Critics say bill to protect electric grid from cyberattacks lacks teeth

Measure enhances government's role in cybersecurity, but does little to encourage industry to take more precautions.

A bill expected to be introduced in the House and Senate this week would help protect the computers that control the country's power grid, but it does not go far enough, security experts said on Wednesday.

The legislation would give federal regulatory agencies more power, but would not prompt owners and operators of electrical facilities to do their part to enhance cybersecurity, critics said. The bill also should be expanded to address other components of the nation's critical infrastructure, such as transportation and water, they added.

The measure -- which represents a joint effort by Senate Homeland Security and Governmental Affairs Chairman Joseph Lieberman, I-Conn., and House Homeland Security Chairman Bennie Thompson, D-Miss. -- would amend the 1935 Federal Power Act to provide "additional legal authorities to adequately protect the critical electric infrastructure against cyberattack." It would require the Federal Energy Regulatory Commission, which administers security standards for most of the nation's power plants, to establish within 120 days of its enactment interim cybersecurity standards to replace existing guidelines deemed inadequate.

The legislative effort follows a report earlier this month that intelligence officials discovered malicious software on computers that control the nation's power grid.

"We need a baseline standard of practice to drive toward measurable uniformity in the security of this essential national asset," said Gregory Garcia, who was assistant secretary of cybersecurity and telecommunications at the Homeland Security Department during the Bush administration and now runs his own information security consulting firm, Garcia Strategies. "This bill could move us in that direction, provided FERC leverages standards already adopted or in [the] process [of being adopted], rather than starting a whole new regime that could meet resistance and delay uptake."
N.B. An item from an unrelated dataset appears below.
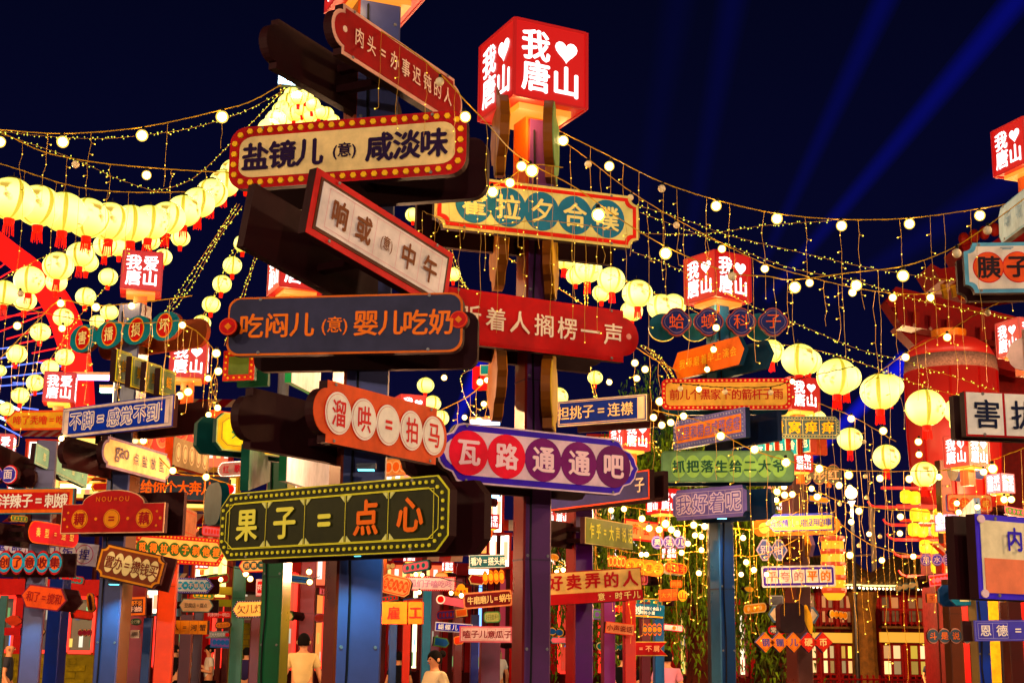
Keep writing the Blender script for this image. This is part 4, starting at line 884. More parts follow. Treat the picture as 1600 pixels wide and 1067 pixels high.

Under the 2005 Energy Policy Act, the North American Electric Reliability Corporation develops standards for power plants and FERC approves them. Jacob Oclott, staff director of the House Homeland Security Subcommittee on Emerging Threats, Cybersecurity, Science and Technology, said the interim FERC standards would remain in effect until NERC has a chance to introduce replacement rules.

"We are not eliminating the current standards-setting regime," Oclott said. "We are creating a system whereby FERC can immediately modify inadequate cyber standards."

Alan Paller, director of research at the SANS Institute, said the bill was "almost perfect," but questioned NERC's ability to establish and enforce standards quickly. NERC has the legal authority to enforce reliability standards with users, owners and operators of the bulk power system. But some argue its enforcement efforts are too weak.

"NERC members, many of whom do not have a deep understanding of how cyberattacks work, are spending endless hours on discussion -- while the house is burning," Paller said. "The legislation should set deadlines for the [standards-making] process and say that NERC must vet the people's knowledge and skills so clueless people don't put the entire nation at risk."

Michael Jacobs, who served as information assurance director at the National Security Agency until his retirement in 2002, said owners and operators of electrical facilities should be required to take more safety measures.

"The bill focuses entirely on requirements of the government -- there's nothing in there that obligates or enables the owners and operators of these facilities to upgrade their security," Jacobs said. "There ought to be an obligation to put in place the necessary barriers to prevent an intruder from getting to the control systems themselves."

He recommended white list software programs, which allow administrators to establish a list of e-mail addresses or domain names that have permission to send messages and computing commands to the control system. Any messages or commands delivered from different addresses or domains would be rejected.

Jacobs also noted that the bill fails to address network security of other segments of the nation's critical infrastructure. "The same threats apply to water systems, transportation systems and energy systems of all types," he said. "In terms of a hierarchical order, yes -- the electrical grid powers everything. But if you're able to maintain that, then hackers will just start attacking other places."

Tom Kellermann, vice president of security awareness at Core Security Technologies and former senior data risk management specialist for the World Bank treasury security team, agreed that the requirements should be expanded, but said that could be accomplished in separate legislation.

"This bill represents a paradigm shift -- one which champions government leadership per critical infrastructure security," he said. "It illustrates that the threat is real and that reactive cybersecurity cannot be tolerated when it comes to protecting our electric infrastructure."